Malaysia sudah menyebut kebakaran lahan di Indonesia sebagai penyebab utama kabut asap dan Indonesia juga sudah menutup sebidang tanah perusahaan perkebunan yang dimiliki perusahaan Malaysia yang membakar lahan. Dengan begitu perusahaan Malaysia menjadi bagian dari persoalan.
Pengacara New Sin Yew menyebut Malaysia tidak punya aturan hukum memadai untuk menyeret para direktur dan eksekutif perusahaan yang bertanggung jawab atas kebakaran lahan, entah itu di Indonesia atau di Malaysia.
"Yang kita perlukan adalah Undang-Undang Polusi Kabut Asap Lintas Negara seperti di Singapura supaya kita bisa meminta pertanggungjawaban para pelaku," kata dia.
"Kita terpapar kabut asap setiap tahun dan orang-orang sekarat menderita.
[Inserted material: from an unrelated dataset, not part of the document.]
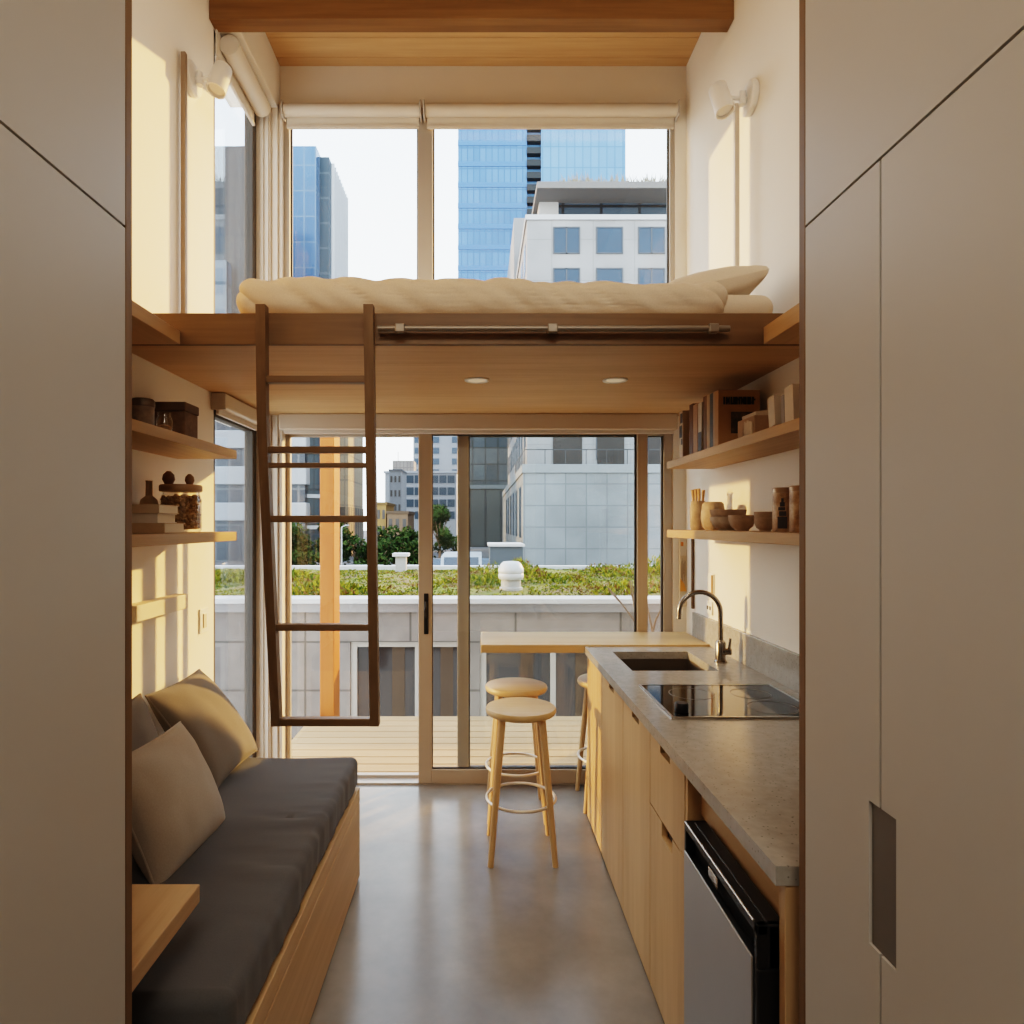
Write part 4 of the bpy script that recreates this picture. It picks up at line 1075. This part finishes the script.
# dark tower seen through the side window
st_ = thing('grey_tower', (-30, 80, -1.8), 'dark grey tower seen through the side window beside the bed', 'building')
B(-36, -25.6, 75, 82, -1.8, 46).build('body', grid('grey_tower_wall', (.085, .085, .085), (.11, .107, .10), (.06, .065, .07), 1.8, 3.4, .14, .5, var=.1), st_)
B(-38, -29.0, 73.5, 75, -1.8, 32).build('front_bay', grid('grey_tower_bay', (.13, .20, .29), (.30, .31, .31), (.10, .12, .14), 2.6, 5.2, .2, .4, var=.1), st_)
# banded building
bb = thing('banded_building', (-20, 62, -1.8), 'white banded building with rounded dark glass at the edge of the garden', 'building')
B(-34, -16.4, 60.3, 69, -1.8, 17).build('body', grid('banded_glass', (.05, .065, .085), (.08, .095, .115), (.17, .18, .19), 1.3, 3.4, .10, .25, metal=.2), bb)
for k in range(5): B(-34.1, -16.2, 60.0, 69, 2.0 + k * 3.4, 3.7 + k * 3.4, bev=.08).build('white_band', plain('white_render', (.60, .60, .60), .8), bb)
MB().lathe((-17.2, 64.0, -1.8), [(0, 0), (2.9, 0), (2.9, 18.0), (0, 18.0)], 40).build('glass_drum', grid('drum_glass', (.035, .06, .075), (.055, .085, .10), (.02, .03, .035), 1.2, 3.4, .10, .3, metal=0, spec=.25), bb)
for k in range(6): MB().lathe((-17.2, 64.0, 1.2 + k * 3.0), [(2.6, 0), (3.02, 0), (3.02, .35), (2.6, .35)], 40).build('white_rim', plain('white_render', (.60, .60, .60), .8), bb)
# gold flank building
gb = thing('sunlit_building', (-15.5, 74, -1.8), 'narrow building with a golden sunlit flank beside the timber post', 'building')
B(-17.0, -14.5, 71, 80, -1.8, 18).build('body', grid('gold_flank', (.62, .50, .34), (.66, .54, .38), (.46, .38, .28), 1.2, 2.8, .1, .8), gb)
B(-17.0, -14.45, 70.9, 80.1, -1.8, 3.6).build('plinth', grid('plinth_stripes', (.16, .14, .12), (.20, .17, .14), (.50, .40, .28), 1.1, 7, .22, .7), gb)
B(-17.1, -14.3, 70.8, 80.2, 18, 18.4).build('roof_edge', plain('white_render', (.60, .60, .60), .8), gb)
# office
of = thing('office_block', (-14, 165, -1.8), 'mid-rise white framed office block with rows of windows', 'building')
B(-23.5, -5.6, 160, 175, -1.8, 14.6).build('body', plain('office_frame', (.46, .46, .46), .7), of)
for r in range(4):
    for k in range(8):
        x = -22.2 + k * 2.05; z = 12.1 - r * 3.0
        B(x, x + 1.75, 159.85, 160.05, z, z + 1.9).build('window', plain('office_glass', (.07, .10, .125), .3, metal=0, spec=.25), of)
B(-23.8, -5.4, 159.7, 175, 14.6, 15.1).build('roof_edge', plain('white_render', (.60, .60, .60), .8), of)
B(-22, -16.6, 163, 170, 15.1, 18).build('roof_plant', grid('plant_stripes', (.44, .38, .33), (.48, .42, .36), (.34, .29, .25), .9, 6, .12, .8), of)
MB().tube([(-20.6, 163, 18), (-20.6, 163, 20.2)], .09, 8).build('mast', plain('mast_grey', (.3, .3, .3), .5), of)
ap = thing('apartment_tower', (-12, 185, -1.8), 'pale apartment tower rising behind the office block', 'building')
B(-18.5, -5.9, 180, 195, -1.8, 46).build('body', plain('tower_white', (.48, .49, .50), .7), ap)
for r in range(11):
    for (x, w_) in ((-18.1, 2.4), (-14.6, 3.4), (-7.6, 1.4)):
        z = 12.5 + r * 3.05
        B(x, x + w_, 179.85, 180.05, z, z + 1.7).build('window', plain('office_glass2', (.12, .175, .23), .3, metal=0, spec=.25), ap)
for (x0, x1, yb, h, nm, col, lb) in ((-10.6, -9.15, 63, 3.6, 'sun_toned_house', (.56, .34, .12), 'small house with sunlight put into its ochre walls below the office block'), (-8.9, -6.9, 62, 2.7, 'terrace_house', (.34, .22, .13), 'low row building with narrow dark openings, sunlight put into its tan walls'), (-12.6, -10.9, 90, 9.2, 'pale_block', (.40, .42, .44), 'pale grey block just beside the office block')):  # bright ochre and tan walls carry sunlight that their fronts do not catch
    t = thing(nm, ((x0+x1)/2, yb + 3, -1.8), lb, 'building')
    B(x0, x1, yb, yb + 6, -1.8, h).build('wall', plain(nm + '_wall', col, .8, var=.12, scale=2), t)
    B(x0 - .1, x1 + .1, yb - .1, yb + 6.1, h, h + .25).build('roof', plain(nm + '_roof', [c * .6 for c in col], .8), t)
    nw = 3
    for k in range(nw):
        for zz in ((h - 1.4, h - 3.0) if h < 6 else (h - 1.6, h - 3.6, h - 5.6)):
            xx = x0 + (x1 - x0) * (k + .25) / nw; B(xx, xx + (x1 - x0) * .5 / nw, yb - .05, yb + .05, zz, zz + .9).build('window', plain('house_window', (.10, .09, .08), .3), t)

# trees
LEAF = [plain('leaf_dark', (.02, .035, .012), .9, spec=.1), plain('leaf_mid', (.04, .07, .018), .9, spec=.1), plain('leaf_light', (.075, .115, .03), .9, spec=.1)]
def tree(x, y, zb, h, r, label, seed, n=1500, wide=1.0):
    random.seed(seed)
    t = thing('street_tree', (x, y, zb), label, 'tree', 'trees along the street')
    m = MB(); m.tube([(x, y, zb), (x + .05, y, zb + h * .35), (x, y, zb + h * .7)], [.12, .09, .05], 8)
    for k in range(6):
        a = k * 1.1; m.tube([(x, y, zb + h * .3 + .1 * k), (x + .6 * r * math.cos(a), y + .6 * r * math.sin(a), zb + h * .6 + .08 * k)], [.05, .02], 6)
    m.build('trunk', plain('bark', (.22, .15, .10), .9), t)
    m = MB(); blobs = [(Vector((random.gauss(0, .45) * r * wide, random.gauss(0, .4) * r, h * random.uniform(.3, .88))), r * random.uniform(.35, .6)) for _ in range(13)]
    for i in range(n):
        c_, br_ = random.choice(blobs)
        d = Vector((random.gauss(0, 1), random.gauss(0, 1), random.gauss(0, 1))).normalized()
        p = Vector((x, y, zb)) + c_ + d * br_ * random.uniform(.6, 1)
        if p.z < zb: continue
        s = random.uniform(.08, .17); e1 = Vector((random.gauss(0, 1), random.gauss(0, 1), random.gauss(0, 1))).normalized(); e2 = d.cross(e1).normalized()
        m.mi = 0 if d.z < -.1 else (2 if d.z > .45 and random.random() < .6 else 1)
        m.raw([p - e1 * s, p + e2 * s * .6, p + e1 * s, p - e2 * s * .6], [(0, 1, 2, 3)])
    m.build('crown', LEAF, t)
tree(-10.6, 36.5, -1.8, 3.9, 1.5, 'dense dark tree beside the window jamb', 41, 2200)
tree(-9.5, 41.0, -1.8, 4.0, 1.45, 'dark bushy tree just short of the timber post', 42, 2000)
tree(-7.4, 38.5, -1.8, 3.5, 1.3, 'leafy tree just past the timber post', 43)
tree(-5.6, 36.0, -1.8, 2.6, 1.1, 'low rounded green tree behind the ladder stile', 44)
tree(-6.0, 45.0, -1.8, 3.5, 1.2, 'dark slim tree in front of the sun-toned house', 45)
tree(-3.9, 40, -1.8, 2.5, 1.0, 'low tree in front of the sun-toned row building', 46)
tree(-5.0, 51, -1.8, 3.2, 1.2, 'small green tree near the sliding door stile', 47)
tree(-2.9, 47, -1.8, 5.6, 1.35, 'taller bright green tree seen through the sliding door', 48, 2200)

# street lamp
t = thing('street_lamp', (-7.3, 34, -1.8), 'slim pale street lamp pole among the trees', 'lamp')
MB().tube([(-7.3, 34, -1.8), (-7.3, 34, 1.5)], [.05, .035], 10).build('pole', plain('lamp_grey', (.60, .60, .60), .5), t)
MB().tube([(-7.3, 34, 1.48), (-7.1, 34, 1.58), (-6.9, 34, 1.58)], .03, 8).build('lamp_head', plain('lamp_grey', (.60, .60, .60), .5), t)

# cars
def car(x, y, label, paint, van=False, rz=0):
    zb = -1.8
    t = thing('car', (x, y, zb), label, 'car', 'parked cars')
    L, W = 4.4, 1.8
    hh = 2.1 if van else 1.5
    if van: side = [(-2.2, .4), (2.2, .4), (2.2, 1.0), (1.75, 1.15), (1.2, 2.0), (-2.1, 2.08), (-2.2, 1.9)]
    else: side = [(-2.2, .38), (2.2, .38), (2.22, .75), (1.95, .92), (1.15, 1.0), (.5, 1.45), (-.95, 1.48), (-1.75, 1.02), (-2.18, .92)]
    m = MB(); m.prism([(x + a, zb + b) for a, b in side], 'y', y - W/2, y + W/2)
    m.build('body', paint, t)
    g_ = MB()
    if van: gw = [(1.05, 1.15), (1.55, 1.15), (1.12, 1.85), (-.1, 1.9), (-.1, 1.15)]
    else: gw = [(-1.5, 1.03), (1.0, 1.03), (.45, 1.38), (-.9, 1.41)]
    g_.prism([(x + a, zb + b) for a, b in gw], 'y', y - W/2 - .012, y + W/2 + .012)
    g_.build('side_window', plain('car_glass', (.06, .07, .08), .1, spec=.8), t)
    ws = [(2.0, 1.16), (1.86, 1.12), (1.17, 1.99), (1.30, 2.03)] if van else [(1.18, 1.02), (1.10, 1.0), (.48, 1.44), (.56, 1.47)]
    if van: ws = [(1.72, 1.20), (1.66, 1.16), (1.20, 1.94), (1.26, 1.98)]
    MB().prism([(x + a, zb + b) for a, b in ws], 'y', y - W/2 + .14, y + W/2 - .14).build('windscreen', plain('car_glass', (.06, .07, .08), .1, spec=.8), t)
    for sy in (-1, 1): B(x + 2.19, x + 2.235, y + sy * .66 - .17, y + sy * .66 + .17, zb + .62, zb + .76).build('headlamp', plain('headlamp', (.7, .72, .74), .2), t)
    for dx in (-1.35, 1.35):
        for sy in (-1, 1):
            MB().lathe((x + dx, y + sy * (W/2 - .1), zb + .32), [(0, -.1), (.32, -.1), (.32, .1), (.2, .12), (0, .12)], 20, (0, sy, 0)).build('wheel', plain('tyre', (.03, .03, .03), .8), t)
    t.rotation_euler.z = rz
silver = plain('silver_paint', (.55, .56, .57), .3, metal=.4); white_ = plain('white_paint', (.55, .56, .56), .35); darkp = plain('graphite_paint', (.10, .11, .13), .3, metal=.3); bluep = plain('steelblue_paint', (.20, .28, .36), .3, metal=.3)
F_ = -PI / 2
car(-5.5, 30, 'silver car parked behind the ladder beside the trees', silver, rz=F_)
car(-3.3, 30, 'silver hatchback parked behind the roof flue', silver, rz=F_)
car(-2.3, 36.5, 'dark car parked in the row under the bright green tree', darkp, rz=F_)
car(-.78, 29.5, 'white van parked behind the glass of the sliding door', white_, True, rz=F_)
car(.35, 36, 'steel blue car beside the grey service box', bluep, rz=F_)
car(-.9, 43, 'white car in the far row near the dark glass podium', white_, rz=F_)

# ------------------------------------------------------------------ light
w = bpy.data.worlds.new('sky'); scn.world = w; w.use_nodes = True
nt = w.node_tree; bg = nt.nodes['Background']
tc = _n(nt, 'ShaderNodeTexCoord'); sp = _n(nt, 'ShaderNodeSeparateXYZ'); nt.links.new(tc.outputs['Generated'], sp.inputs[0])
rp = _n(nt, 'ShaderNodeValToRGB'); el = rp.color_ramp.elements
el[0].position = 0; el[0].color = (.93, .96, .98, 1); el[1].position = 1; el[1].color = (.42, .62, .95, 1)
e = el.new(.30); e.color = (.86, .93, .98, 1)
nt.links.new(sp.outputs[2], rp.inputs['Fac'])
ns = _n(nt, 'ShaderNodeTexNoise', Scale=2.2, Detail=5); mpw = _n(nt, 'ShaderNodeMapping'); mpw.inputs['Scale'].default_value = (1, 1, 3)
nt.links.new(tc.outputs['Generated'], mpw.inputs[0]); nt.links.new(mpw.outputs[0], ns.inputs['Vector'])
mr = _n(nt, 'ShaderNodeMapRange'); mr.inputs[1].default_value = .5; mr.inputs[2].default_value = .75; mr.inputs[3].default_value = 0; mr.inputs[4].default_value = .5
nt.links.new(ns.outputs['Fac'], mr.inputs[0])
mx = _n(nt, 'ShaderNodeMix', data_type='RGBA'); mx.inputs[7].default_value = (.97, .98, .98, 1)
nt.links.new(mr.outputs[0], mx.inputs[0]); nt.links.new(rp.outputs[0], mx.inputs[6]); nt.links.new(mx.outputs[2], bg.inputs['Color'])
bg.inputs['Strength'].default_value = 4.0

def sun(name, d, strength, col, ang):
    l = bpy.data.lights.new(name, 'SUN'); l.energy = strength; l.color = col; l.angle = math.radians(ang)
    o = bpy.data.objects.new(name, l); COL.objects.link(o)
    o.rotation_euler = Vector(d).normalized().to_track_quat('-Z', 'Y').to_euler(); o.location = (0, 2, 8)
sun('low_sun', (-.92, -1, -.37), 7, (1, .54, .17), .6)
sun('tower_reflection', (1, -.10, -.13), 4.5, (1, .55, .19), .8)
def area(name, loc, d, sx, sy, e, col):
    l = bpy.data.lights.new(name, 'AREA'); l.shape = 'RECTANGLE'; l.size = sx; l.size_y = sy; l.energy = e; l.color = col
    o = bpy.data.objects.new(name, l); COL.objects.link(o); o.location = loc
    o.rotation_euler = Vector(d).normalized().to_track_quat('-Z', 'Y').to_euler()
area('added_entry_fill', (0, -.9, 4.3), (0, .55, -1), 1.6, 1.0, 64, (1, .92, .80))  # unseen fill added above the entry to brighten the room

# ------------------------------------------------------------------ camera and colour
cam = bpy.data.cameras.new('camera'); co = bpy.data.objects.new('camera', cam); COL.objects.link(co)
co.location = (0, 0, EYE); co.rotation_euler = (PI / 2, 0, 0)
cam.sensor_width = 36; cam.lens = F / 1024 * 36; cam.shift_x = (512 - VX) / 1024; cam.shift_y = (VY - 512) / 1024
cam.clip_start = .02; cam.clip_end = 1000
scn.camera = co
scn.view_settings.view_transform = 'Filmic'
scn.view_settings.look = 'High Contrast'
scn.view_settings.exposure = .12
Mengapa pemerintah tidak juga memberlakukan aturan itu supaya bisa ditegakkan? Apakah mereka akan membiarkan para pelaku terus-terusan membakar sementara kita terus menderita?"
Undang-undang Polusi Kabut Asap Singapura menyebut pelaku yang menyebabkan kabut asap di Singapura bisa dikenakan hukuman denda hingga SGD 100.000 atau setara Rp 1 miliar untuk hitungan kabut asap yang terjadi setiap hari akibat pembakaran dan hukuman itu bisa mencapai angka maksimal SGD 2 juta atau Rp20 miliar.
Hukum Singapura juga mengatakan sebuah perusahaan bisa dituntut karena menyebabkan kabut asap yang menimbulkan korban sakit atau meninggal.